Abimbola Osundairo, the Nigerian-American boxer, has detailed the events behind the staged attack on Jussie Smollett, the US actor. 


On January 29, 2019, Smollett told police that he was attacked outside his apartment by two men who poured an unknown liquid on him and called him inciting names while putting a noose on his neck.

Police later traced the attack to Abimbola and Olabinjo Osundairo, his brother, who confessed that Smollett had paid them to stage the attack.

In December 2021, Smollett was convicted of five felony counts of disorderly conduct. He was sentenced in March 2022 to 150 days in county jail.


The Osundairo brothers also filed a lawsuit, accusing Smollett’s attorneys of staining their reputations in a bid to salvage the actor’s image.

Revisiting the incident on the WithChude podcast, Abimbola said Smollett had asked him and his brother on January 26, 2019, to beat him up.

He insinuated that the film star might have come up with the plan due to the “abusive letter” he claimed to have received from an anonymous person — who sent it (the letter) to the Empire Studios.


Abimbola also alleged that the ‘Empire’ star staged the attack to attract public sympathy and to strengthen his “political ambition and activism”.

“He was a good friend of mine. We were friends for about three to four years. And he trusted me. He confided in me. So he asked me to beat him up randomly and that is confusing. So we were driving in his car. He was driving me home and then he said ‘I want you to beat me up’. That is something that no one has ever said,” he said.

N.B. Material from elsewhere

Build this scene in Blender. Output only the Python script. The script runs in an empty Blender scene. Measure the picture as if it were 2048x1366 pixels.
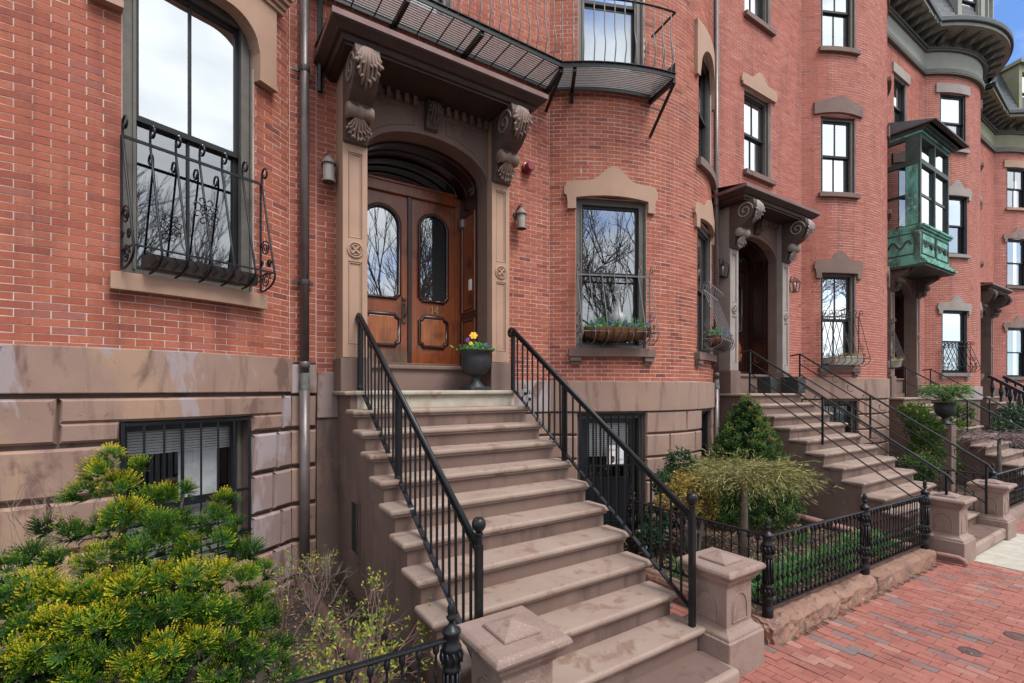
import bpy, math, random
import numpy as np
from mathutils import Vector, Matrix
rad = math.radians
RN = random.Random(11)
S = bpy.context.scene
COL = S.collection

# ------------------------------------------------------------------ camera, sky, sun, exposure
cam = bpy.data.objects.new('camera', bpy.data.cameras.new('camera'))
COL.objects.link(cam)
cam.data.sensor_width = 36.0
cam.data.lens = 970.0 / 2048 * 36
cam.data.shift_y = (776 - 683) / 2048
cam.data.clip_end = 2000
cam.data.clip_start = 0.05
cam.location = (0, 0, 0)                       # heights are measured from the camera
cam.rotation_euler = (rad(90), 0, rad(-33.2))
S.camera = cam

SKYX = 7.2
SUN_EL, SUN_AZ = 56, 165                        # azimuth clockwise from +Y
world = bpy.data.worlds.new('World'); S.world = world; world.use_nodes = True
wn = world.node_tree; wn.nodes.clear()
w_out = wn.nodes.new('ShaderNodeOutputWorld'); w_bg = wn.nodes.new('ShaderNodeBackground')
sky = wn.nodes.new('ShaderNodeTexSky'); sky.sky_type = 'NISHITA'; sky.sun_disc = False
sky.sun_elevation = rad(SUN_EL); sky.sun_rotation = rad(SUN_AZ)
sky.air_density = 1.0; sky.dust_density = 0.1; sky.ozone_density = 1.5
tc = wn.nodes.new('ShaderNodeTexCoord'); mp = wn.nodes.new('ShaderNodeMapping')
mp.inputs['Scale'].default_value = (1.0, 1.0, 2.2); mp.inputs['Location'].default_value = (SKYX, 6.4, 0)
nz = wn.nodes.new('ShaderNodeTexNoise'); nz.inputs['Scale'].default_value = 1.6; nz.inputs['Detail'].default_value = 7; nz.inputs['Roughness'].default_value = .55
cr = wn.nodes.new('ShaderNodeValToRGB'); cr.color_ramp.elements[0].position = .36; cr.color_ramp.elements[1].position = .50
nz2 = wn.nodes.new('ShaderNodeTexNoise'); nz2.inputs['Scale'].default_value = 3.3; nz2.inputs['Detail'].default_value = 6
cr2 = wn.nodes.new('ShaderNodeValToRGB')
cr2.color_ramp.elements[0].position = .3; cr2.color_ramp.elements[0].color = (3.3, 3.5, 3.8, 1)
cr2.color_ramp.elements[1].position = .7; cr2.color_ramp.elements[1].color = (6.0, 6.1, 6.1, 1)
mx = wn.nodes.new('ShaderNodeMix'); mx.data_type = 'RGBA'
wn.links.new(tc.outputs['Generated'], mp.inputs['Vector'])
wn.links.new(mp.outputs['Vector'], nz.inputs['Vector']); wn.links.new(mp.outputs['Vector'], nz2.inputs['Vector'])
wn.links.new(nz.outputs['Fac'], cr.inputs['Fac']); wn.links.new(nz2.outputs['Fac'], cr2.inputs['Fac'])
wn.links.new(cr.outputs['Color'], mx.inputs['Factor']); tint = wn.nodes.new('ShaderNodeMix'); tint.data_type = 'RGBA'; tint.blend_type = 'MULTIPLY'; tint.inputs['Factor'].default_value = 1; tint.inputs['B'].default_value = (.46, .58, .76, 1); wn.links.new(sky.outputs['Color'], tint.inputs['A']); wn.links.new(tint.outputs['Result'], mx.inputs['A']); wn.links.new(cr2.outputs['Color'], mx.inputs['B'])
wn.links.new(mx.outputs['Result'], w_bg.inputs['Color']); w_bg.inputs['Strength'].default_value = 0.13
wn.links.new(w_bg.outputs['Background'], w_out.inputs['Surface'])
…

“He was smoking weed and I was like maybe he was just high. So then he explained what he wanted me to do. And then he mentioned that he needed someone else to help me do it. I said my brother would do it. He told my brother. And that is how we got to where we are now. It was not elaborately planned.

“The first day, he told us about it was on January 26th. We did the fake attack on the 29th. It was a quick turnaround.


“A week before, they sent him a letter (like to Empire) saying “Dying Empire fa***t n***a. Like him hanging on a tree and a gun being pointed at his head. I think that led him to concoct this whole plan. I do not know if he sent himself the letter though. He never told me.

“He is an activist and that is why he wanted to do all of that. He mentioned that the studio was not taking the letter that he got seriously.

“We agreed to do it because in acting and in life it is who you know. At the time, Empire was a big successful show. So knowing him, being cool, and rubbing shoulders with him can help me move forward, up in that industry because acting is very competitive.

“I think he has an aspiration of a political figure. It would be a stain on his legacy.”



Abimbola said the situation went south after Smollett “double-crossed” them by informing the police about the matter.

He added that the actor “never mentioned calling the police” when they were making plans to stage his attack.

“Things fell apart when he got too greedy. It was supposed to be for social media. Give it to blogs and they post it,” he said.


“The vital mistake he made which made it criminal and we got into trouble was that he now called the police. He was not supposed to call the police. That was what made it a crime. Calling the police and giving them a false testimony, lying to them.

“He never mentioned calling the police.”